**REQUEST**
Pick out the lines below that include the string "scene".

**RECORDS FOR PROCESSING**
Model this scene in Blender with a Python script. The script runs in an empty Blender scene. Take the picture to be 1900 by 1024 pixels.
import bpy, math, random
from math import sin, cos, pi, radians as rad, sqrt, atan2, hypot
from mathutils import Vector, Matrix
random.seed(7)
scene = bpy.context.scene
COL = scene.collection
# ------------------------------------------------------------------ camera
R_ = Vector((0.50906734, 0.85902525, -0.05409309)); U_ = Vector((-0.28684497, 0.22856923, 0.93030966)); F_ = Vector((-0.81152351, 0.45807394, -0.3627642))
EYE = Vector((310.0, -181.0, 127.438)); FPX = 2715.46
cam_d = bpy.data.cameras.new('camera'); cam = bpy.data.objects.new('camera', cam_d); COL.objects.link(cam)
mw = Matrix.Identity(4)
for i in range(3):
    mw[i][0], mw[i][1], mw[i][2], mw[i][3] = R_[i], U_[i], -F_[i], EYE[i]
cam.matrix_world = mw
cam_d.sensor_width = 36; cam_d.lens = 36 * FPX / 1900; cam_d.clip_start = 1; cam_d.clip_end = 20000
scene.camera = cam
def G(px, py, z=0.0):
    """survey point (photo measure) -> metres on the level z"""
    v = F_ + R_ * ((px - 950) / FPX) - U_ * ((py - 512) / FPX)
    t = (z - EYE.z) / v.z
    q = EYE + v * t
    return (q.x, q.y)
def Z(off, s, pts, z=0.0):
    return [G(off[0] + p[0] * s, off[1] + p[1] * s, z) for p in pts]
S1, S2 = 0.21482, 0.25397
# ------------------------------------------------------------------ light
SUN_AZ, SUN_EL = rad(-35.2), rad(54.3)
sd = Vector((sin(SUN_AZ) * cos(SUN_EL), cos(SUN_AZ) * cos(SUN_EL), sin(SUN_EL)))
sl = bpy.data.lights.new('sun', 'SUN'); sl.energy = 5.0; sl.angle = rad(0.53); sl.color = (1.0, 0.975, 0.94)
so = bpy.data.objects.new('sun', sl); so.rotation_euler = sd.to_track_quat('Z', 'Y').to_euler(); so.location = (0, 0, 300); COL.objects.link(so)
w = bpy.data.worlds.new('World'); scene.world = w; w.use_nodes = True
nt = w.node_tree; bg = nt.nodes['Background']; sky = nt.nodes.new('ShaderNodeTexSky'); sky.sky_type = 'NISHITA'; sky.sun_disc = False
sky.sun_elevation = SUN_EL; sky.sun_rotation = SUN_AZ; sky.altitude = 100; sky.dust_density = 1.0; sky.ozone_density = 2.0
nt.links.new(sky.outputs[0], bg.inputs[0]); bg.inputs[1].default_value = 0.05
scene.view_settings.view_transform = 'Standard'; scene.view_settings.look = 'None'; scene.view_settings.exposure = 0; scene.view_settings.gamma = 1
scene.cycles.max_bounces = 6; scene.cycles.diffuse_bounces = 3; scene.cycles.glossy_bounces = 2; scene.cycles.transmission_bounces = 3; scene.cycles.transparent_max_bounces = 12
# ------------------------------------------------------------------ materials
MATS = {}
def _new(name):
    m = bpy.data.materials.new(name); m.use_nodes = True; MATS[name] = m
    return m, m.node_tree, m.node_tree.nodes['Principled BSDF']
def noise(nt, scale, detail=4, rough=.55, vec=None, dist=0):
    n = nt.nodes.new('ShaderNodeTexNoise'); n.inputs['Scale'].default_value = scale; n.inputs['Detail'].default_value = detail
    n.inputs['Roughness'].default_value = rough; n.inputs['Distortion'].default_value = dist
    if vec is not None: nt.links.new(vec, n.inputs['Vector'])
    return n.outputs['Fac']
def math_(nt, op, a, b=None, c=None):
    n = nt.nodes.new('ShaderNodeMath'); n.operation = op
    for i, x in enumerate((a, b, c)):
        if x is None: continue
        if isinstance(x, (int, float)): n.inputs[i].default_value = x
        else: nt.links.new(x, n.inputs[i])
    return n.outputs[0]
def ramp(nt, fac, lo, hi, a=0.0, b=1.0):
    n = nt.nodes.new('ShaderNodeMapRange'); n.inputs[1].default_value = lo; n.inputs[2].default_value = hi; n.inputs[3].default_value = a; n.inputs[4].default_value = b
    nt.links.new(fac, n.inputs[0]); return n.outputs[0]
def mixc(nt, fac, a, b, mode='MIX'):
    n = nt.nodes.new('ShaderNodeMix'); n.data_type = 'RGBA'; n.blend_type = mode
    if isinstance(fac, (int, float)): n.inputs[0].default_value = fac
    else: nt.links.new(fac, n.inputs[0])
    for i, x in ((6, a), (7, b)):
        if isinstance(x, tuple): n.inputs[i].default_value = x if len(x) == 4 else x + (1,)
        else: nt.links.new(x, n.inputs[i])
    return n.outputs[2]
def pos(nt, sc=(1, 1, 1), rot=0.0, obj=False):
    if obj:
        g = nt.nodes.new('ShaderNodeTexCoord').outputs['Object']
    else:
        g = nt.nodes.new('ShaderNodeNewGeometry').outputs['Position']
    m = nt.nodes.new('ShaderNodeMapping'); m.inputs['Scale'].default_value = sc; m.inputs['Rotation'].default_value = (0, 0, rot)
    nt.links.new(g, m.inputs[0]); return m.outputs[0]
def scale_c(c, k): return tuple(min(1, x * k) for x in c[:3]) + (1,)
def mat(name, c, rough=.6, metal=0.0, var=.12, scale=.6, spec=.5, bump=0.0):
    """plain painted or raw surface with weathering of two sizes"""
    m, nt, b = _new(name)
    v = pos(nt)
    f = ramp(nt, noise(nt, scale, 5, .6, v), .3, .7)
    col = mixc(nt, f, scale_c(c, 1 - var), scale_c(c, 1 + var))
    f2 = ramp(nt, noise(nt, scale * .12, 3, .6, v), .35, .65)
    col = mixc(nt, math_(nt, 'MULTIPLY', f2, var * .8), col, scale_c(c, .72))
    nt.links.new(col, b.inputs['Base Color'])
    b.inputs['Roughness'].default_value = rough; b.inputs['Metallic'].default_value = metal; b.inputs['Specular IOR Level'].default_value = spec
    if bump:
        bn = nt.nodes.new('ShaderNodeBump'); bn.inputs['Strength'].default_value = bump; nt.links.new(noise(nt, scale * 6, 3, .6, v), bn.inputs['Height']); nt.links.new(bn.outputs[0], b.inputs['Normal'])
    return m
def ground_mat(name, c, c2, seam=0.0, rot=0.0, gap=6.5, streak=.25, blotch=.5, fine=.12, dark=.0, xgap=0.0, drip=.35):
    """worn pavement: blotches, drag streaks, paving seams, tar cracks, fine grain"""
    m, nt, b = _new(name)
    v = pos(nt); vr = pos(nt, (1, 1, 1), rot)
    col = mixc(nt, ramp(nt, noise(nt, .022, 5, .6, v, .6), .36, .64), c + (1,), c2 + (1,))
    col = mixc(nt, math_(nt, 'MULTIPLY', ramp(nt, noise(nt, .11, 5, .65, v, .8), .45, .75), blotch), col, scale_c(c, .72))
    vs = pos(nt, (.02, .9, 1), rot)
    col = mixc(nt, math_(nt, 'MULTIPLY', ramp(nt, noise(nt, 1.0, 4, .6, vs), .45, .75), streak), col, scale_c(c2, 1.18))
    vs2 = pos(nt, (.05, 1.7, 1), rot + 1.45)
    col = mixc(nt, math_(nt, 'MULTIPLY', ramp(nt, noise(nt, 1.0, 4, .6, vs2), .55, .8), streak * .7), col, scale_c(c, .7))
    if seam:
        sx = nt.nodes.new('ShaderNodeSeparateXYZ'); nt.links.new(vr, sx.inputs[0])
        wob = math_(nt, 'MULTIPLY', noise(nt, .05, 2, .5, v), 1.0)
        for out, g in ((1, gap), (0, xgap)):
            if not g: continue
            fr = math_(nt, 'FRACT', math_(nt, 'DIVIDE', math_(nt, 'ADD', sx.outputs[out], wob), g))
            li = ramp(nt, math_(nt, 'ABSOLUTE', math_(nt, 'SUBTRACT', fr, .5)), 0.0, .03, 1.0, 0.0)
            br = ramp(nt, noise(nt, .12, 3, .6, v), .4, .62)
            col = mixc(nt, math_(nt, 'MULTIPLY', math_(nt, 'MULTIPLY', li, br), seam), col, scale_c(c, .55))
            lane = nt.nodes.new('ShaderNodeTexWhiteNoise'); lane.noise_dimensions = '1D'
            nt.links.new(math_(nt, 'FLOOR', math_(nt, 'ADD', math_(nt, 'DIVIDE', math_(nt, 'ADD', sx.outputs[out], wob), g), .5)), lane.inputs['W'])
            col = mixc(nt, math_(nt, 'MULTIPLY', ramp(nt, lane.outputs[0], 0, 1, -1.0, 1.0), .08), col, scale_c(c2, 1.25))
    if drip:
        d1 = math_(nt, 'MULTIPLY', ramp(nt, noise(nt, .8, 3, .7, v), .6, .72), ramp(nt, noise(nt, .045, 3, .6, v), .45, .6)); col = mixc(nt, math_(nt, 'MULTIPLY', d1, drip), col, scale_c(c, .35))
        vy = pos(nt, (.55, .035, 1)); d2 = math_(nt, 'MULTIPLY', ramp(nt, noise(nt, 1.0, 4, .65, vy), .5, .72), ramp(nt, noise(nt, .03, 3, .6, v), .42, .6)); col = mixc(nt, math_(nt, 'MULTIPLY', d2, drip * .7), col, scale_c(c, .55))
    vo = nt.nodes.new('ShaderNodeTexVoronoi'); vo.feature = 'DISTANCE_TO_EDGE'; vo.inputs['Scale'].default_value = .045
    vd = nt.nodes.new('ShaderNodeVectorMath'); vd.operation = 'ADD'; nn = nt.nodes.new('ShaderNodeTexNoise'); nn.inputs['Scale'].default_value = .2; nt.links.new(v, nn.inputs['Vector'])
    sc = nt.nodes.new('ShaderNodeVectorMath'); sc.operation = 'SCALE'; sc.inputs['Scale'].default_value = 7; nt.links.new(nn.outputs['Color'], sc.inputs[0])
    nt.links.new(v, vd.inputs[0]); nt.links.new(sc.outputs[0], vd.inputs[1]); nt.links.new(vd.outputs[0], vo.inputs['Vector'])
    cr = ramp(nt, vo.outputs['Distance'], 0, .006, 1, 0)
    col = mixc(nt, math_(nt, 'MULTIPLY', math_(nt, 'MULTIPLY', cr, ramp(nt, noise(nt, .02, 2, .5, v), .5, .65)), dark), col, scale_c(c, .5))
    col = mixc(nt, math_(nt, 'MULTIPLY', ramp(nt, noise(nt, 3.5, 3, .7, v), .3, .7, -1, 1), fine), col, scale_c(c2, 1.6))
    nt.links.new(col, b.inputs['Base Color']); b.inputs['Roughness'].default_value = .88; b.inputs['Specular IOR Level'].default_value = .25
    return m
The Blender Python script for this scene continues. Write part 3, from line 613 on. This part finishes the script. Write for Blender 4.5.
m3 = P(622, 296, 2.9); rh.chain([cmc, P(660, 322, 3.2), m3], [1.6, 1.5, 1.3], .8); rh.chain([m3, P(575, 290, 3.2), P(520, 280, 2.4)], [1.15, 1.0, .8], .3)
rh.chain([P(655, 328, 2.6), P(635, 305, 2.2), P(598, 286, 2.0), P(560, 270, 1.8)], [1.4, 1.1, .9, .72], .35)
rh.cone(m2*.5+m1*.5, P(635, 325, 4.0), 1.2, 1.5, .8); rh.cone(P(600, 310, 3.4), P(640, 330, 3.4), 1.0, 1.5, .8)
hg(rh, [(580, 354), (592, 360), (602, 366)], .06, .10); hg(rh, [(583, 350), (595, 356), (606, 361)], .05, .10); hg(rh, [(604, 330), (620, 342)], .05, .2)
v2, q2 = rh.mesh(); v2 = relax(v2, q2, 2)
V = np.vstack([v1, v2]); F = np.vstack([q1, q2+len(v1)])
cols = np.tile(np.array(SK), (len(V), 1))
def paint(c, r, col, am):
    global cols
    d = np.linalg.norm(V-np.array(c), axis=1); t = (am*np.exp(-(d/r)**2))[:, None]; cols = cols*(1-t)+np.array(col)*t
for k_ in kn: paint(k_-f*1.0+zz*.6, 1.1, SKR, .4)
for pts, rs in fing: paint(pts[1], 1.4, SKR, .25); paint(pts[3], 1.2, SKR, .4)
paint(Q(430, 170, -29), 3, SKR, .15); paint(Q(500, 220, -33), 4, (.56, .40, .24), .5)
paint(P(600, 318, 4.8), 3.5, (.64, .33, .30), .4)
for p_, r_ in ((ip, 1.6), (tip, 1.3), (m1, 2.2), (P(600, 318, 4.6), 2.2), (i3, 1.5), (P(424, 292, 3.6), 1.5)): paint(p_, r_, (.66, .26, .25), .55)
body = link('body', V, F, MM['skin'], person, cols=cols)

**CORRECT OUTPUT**
Model this scene in Blender with a Python script. The script runs in an empty Blender scene. Take the picture to be 1900 by 1024 pixels.
scene = bpy.context.scene
COL = scene.collection
scene.camera = cam
w = bpy.data.worlds.new('World'); scene.world = w; w.use_nodes = True
scene.view_settings.view_transform = 'Standard'; scene.view_settings.look = 'None'; scene.view_settings.exposure = 0; scene.view_settings.gamma = 1
scene.cycles.max_bounces = 6; scene.cycles.diffuse_bounces = 3; scene.cycles.glossy_bounces = 2; scene.cycles.transmission_bounces = 3; scene.cycles.transparent_max_bounces = 12
The Blender Python script for this scene continues. Write part 3, from line 613 on. This part finishes the script. Write for Blender 4.5.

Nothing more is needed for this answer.